14 de septiembre de 2022, 4:00 AM
14 de septiembre de 2022, 4:00 AM


La llegada a la Presidencia de Gabriel Boric, en marzo pasado, se produjo mediante un método similar al de los gobiernos de izquierda radical en América Latina durante los últimos años: construir un relato histórico de revancha, reproducir un fuerte discurso de odio, activar una serie de protestas violentas, proponer un cambio de stablishment, cuestionar la Constitución e indicar que su reforma implicaría una “solución” (término muy pretencioso) a los grandes problemas de la sociedad mediante la deliberación de un pueblo sediento de “justicia social”.

Para llevar a cabo este cometido de “refundar” el país, correspondería un proceso constituyente en el cual los representantes electos redacten un proyecto de texto constitucional que sea aprobado mediante un referéndum.

Al menos, eso fue lo que sucedió en Venezuela con la llegada al poder de Hugo Chávez en 1999, en Bolivia con Evo Morales en 2006, y en Ecuador con Rafael Correa en 2007. Estos movimientos de izquierda radical tenían como su gran propuesta de cambio crear una “nueva” Constitución (se rehusaban a usar el término adecuado de “reforma constitucional” por motivos propagandísticos) mediante procesos constituyentes en los que aseguraban que era posible debatir todo (a pesar que los Estados ya habían ratificado una serie de tratados internacionales; en especial, en materia de derechos humanos). Este discurso demagógico generó intensos debates (la mayoría estériles) y muchas expectativas en una sociedad ávida de mejores días. No obstante, un nuevo texto constitucional no precisamente implica una mejora en la vida de la gente, ese es un hecho que al pueblo venezolano le consta.
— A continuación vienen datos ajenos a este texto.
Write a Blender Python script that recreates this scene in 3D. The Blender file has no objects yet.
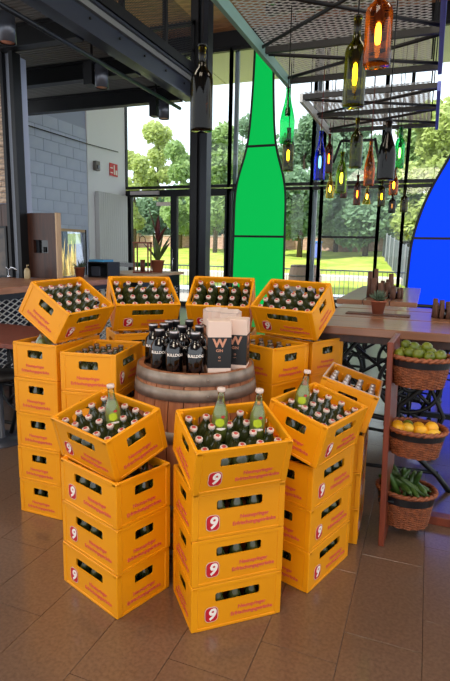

En octubre de 2020, en Chile se llevó a cabo un plebiscito para establecer si la sociedad estaba de acuerdo con iniciar un proceso constituyente que redacte un proyecto de Constitución. Ganó la opción del Apruebo, y además se eligió que el órgano para dicho proceso sea una Convención Constitucional cuyos integrantes sean electos por voto. Desde el inicio, en julio de 2021, la Convención fue copada por la extrema izquierda, la cual incurría en una fuerte discriminación política contra los otros representantes de la sociedad. Luego, en marzo de 2022, cuando Boric asumió la Presidencia, apoyó a los extremistas de la Convención, quienes se dedicaron a imponer y no a debatir los artículos del proyecto de Constitución. En suma, el Gobierno de Boric se jugó todo por la aprobación de la “nueva” Constitución.

En una entrevista, Boric señaló su “cercanía ideológica” con el ex vicepresidente boliviano Álvaro García Linera. De hecho, esto fue notorio porque no solo los miembros más radicales de la Convención, sino también sus ministros de mayor confianza Izkia Siches y Giorgio Jackson (recientemente destituidos de sus cargos por su mal desempeño) planteaban que Chile debiera convertirse en un “Estado plurinacional e intercultural” en el que se establezca: las Autonomías Regionales Indígenas, la consulta previa para los pueblos indígenas, y la Justicia originaria (sin determinar materias). Toda esta serie de facultades y atribuciones en favor exclusivo de los indígenas –sin establecer delimitaciones– se constituyen en una vulneración al principio de igualdad ante la ley, lo cual fue entendido por el electorado como un texto constitucional que establecía ciudadanos de primera y de segunda categoría.

Por otro lado, el texto también contenía disposiciones ambiguas en cuanto a la propiedad privada, el cierre del Senado y el surgimiento de una Cámara de las Regiones sin precisar cómo sería compuesta. Todos estos factores generaron que, en el referéndum de la semana pasada, un 62% de la gente rechace el proyecto de Constitución, convirtiéndose en una resonante derrota del Gobierno de Boric. Este hecho marca un hito mundial porque es la primera vez que una sociedad pide una reforma constitucional –vía referéndum– y la rechaza por el mismo procedimiento.